Don Wilton, professor of electrical and computer engineering, was awarded the inaugural Harrington-Mittra Award in Computational Electromagnetics from IEEE-APS. This new award is given to individuals with outstanding achievements in the field of computational electromagnetics, including making fundamental contributions to the field and developing innovative methods for antennas and the analysis of interactions and scattering by electromagnetic waves.

And given these criteria, it’s easy to see why Wilton was the first-ever winner of the Harrington-Mittra Award. Wilton's primary research interest has focused on the application of mathematical and numerical methods to solve antenna, guided wave, and electromagnetic scattering problems, and he has published, lectured, and consulted extensively in this area.

Widely regarded as one of the leading authorities in the field of computational electromagnetics, Wilton is perhaps best known for establishing a framework for using computer modeling to study electromagnetic scattering by irregular surfaces, such as the curved wing of an airplane.

The primary article he and his research team wrote on this subject, “Electromagnetic Scattering by Surfaces of Arbitrary Shape,” was published in 1982 and has since been cited more than 3,000 times. As one of the foundational documents of computer-based computational electromagnetics, he noted, the paper receives more citations today than when it was first written. Today, Wilton said the methods outlined in this paper are used by both commercial and research organizations to model everything from computer chips to smart phone antennas to scattering from aircraft and antenna placement on ships and cars.

Even after publishing this groundbreaking paper, Wilton’s research on computational electromagnetics established a number of important fundamentals for the entire field. In 1996, Wilton published a paper explaining and clarifying how best to use the method of moments, which is one of the oldest computational methods used to solve linear partial differential equations.
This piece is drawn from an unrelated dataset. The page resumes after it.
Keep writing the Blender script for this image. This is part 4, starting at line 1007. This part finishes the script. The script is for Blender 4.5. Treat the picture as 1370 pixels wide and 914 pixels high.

Wilton joined the Cullen College of Engineering as a professor of electrical engineering in 1983, a position he would hold for the duration of his tenure at UH. From 1970 to 1983, he was with the Department of Electrical Engineering at the University of Mississippi, and from 1965 to 1968 he was with Hughes Aircraft Company, engaged in the analysis and design of phased array antennas.

Wilton is a Life Fellow of the Institute of Electrical and Electronics Engineers, and received the IEEE Third Millennium Medal in 2000. He has served the IEEE Antennas and Propagation Society as an associate editor of the publication Transactions on Antennas and Propagation, and as a Distinguished National Lecturer. He is also a member of the Electromagnetics (EM) Research Group, and has served as a member of Commission B of the International Radio Science Union (URSI), in which he held various offices, including Chair of U. S. Commission B. In 2009 he won a Cullen College Outstanding Teaching Award. In 2012 he received the inaugural Computational Electromagnetics Award of the Applied Computational Electromagnetics Society (ACES).

For Wilton, the meaning and symbolism of the Harrington-Mittra award is not at all lost on him. “It’s a huge honor to win an award that ties back to Roger Harrington and Raj Mittra, both of whom I have enormous respect and admiration for,” he said. “It’s a really neat feeling.”